Restart Energy One, a Romanian provider of renewable energy solutions with two bond issues listed at the Bucharest Exchange, announced in a note to investors that it is entering into a preventive arrangement to avoid insolvency. Its bonds were recently temporarily suspended from trading amid an investigation conducted by prosecutors involving the company’s founder, Profit.ro reported.
As of April 22, both bonds are again traded at the Bucharest Stock Exchange.
The company cites a temporary lack of liquidity caused by delays in collecting receivables.

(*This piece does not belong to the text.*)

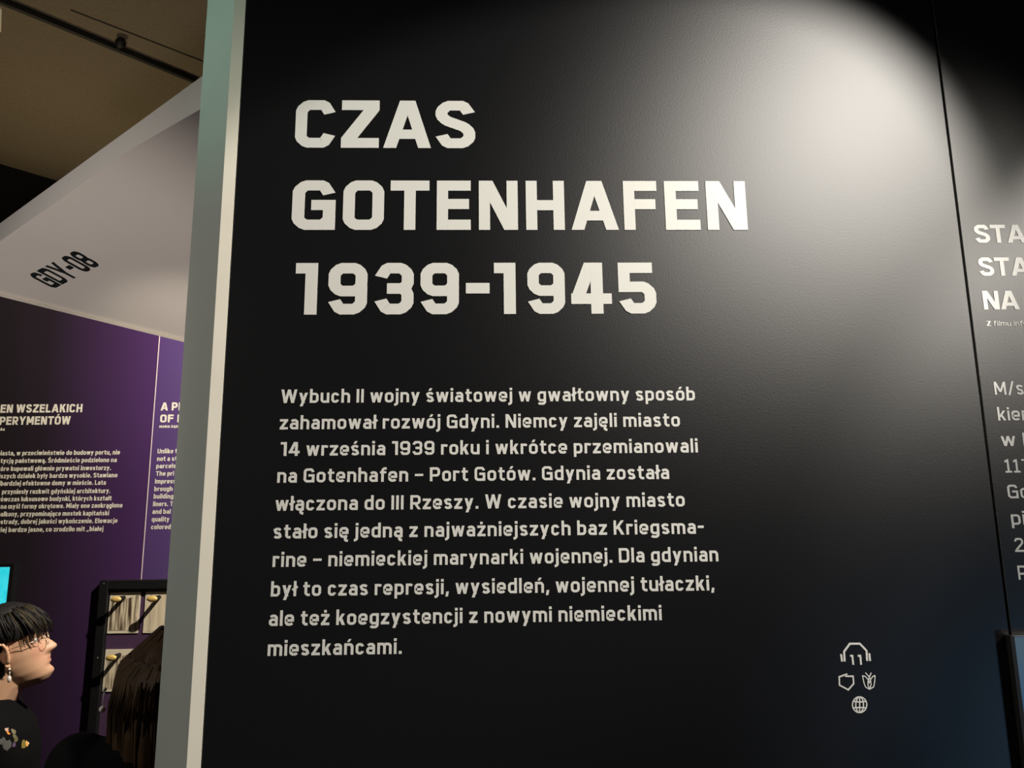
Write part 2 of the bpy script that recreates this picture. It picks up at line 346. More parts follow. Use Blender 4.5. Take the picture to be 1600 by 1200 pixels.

“Restart Energy One is currently experiencing temporary financial difficulties, mainly caused by delays in the collection of receivables, difficulties in the acceptance of works with public institutions, and a temporary lack of liquidity. This situation affects cash flow management, and we wish to address it promptly so as not to impact the company’s ability to meet its obligations to customers, suppliers, financiers, and investors in equal measure. Restart Energy One remains committed to providing green, responsible, and digitized solutions for its customers. The request for the preventive composition procedure has been filed with the Timis Court. We will return with details after its resolution,” the company says in the press release.
The bonds of Restart Energy One, part of the Restart Energy group of Armand Domuta, were temporarily suspended from trading on the stock exchange on March 28, after 15 people, including Domuta, were taken for questioning in a case regarding money laundering through cryptocurrencies and fraudulent withdrawals from ATMs.
The trading resumed later in the day after the company said it was not directly involved.
The bonds were issued by Restart Energy One (REO), a company in the same group as Restart Energy Democracy (RED), a company that, around 2018, promised to totally change the energy market as we know it and raised USD 30 million through an IPO for this.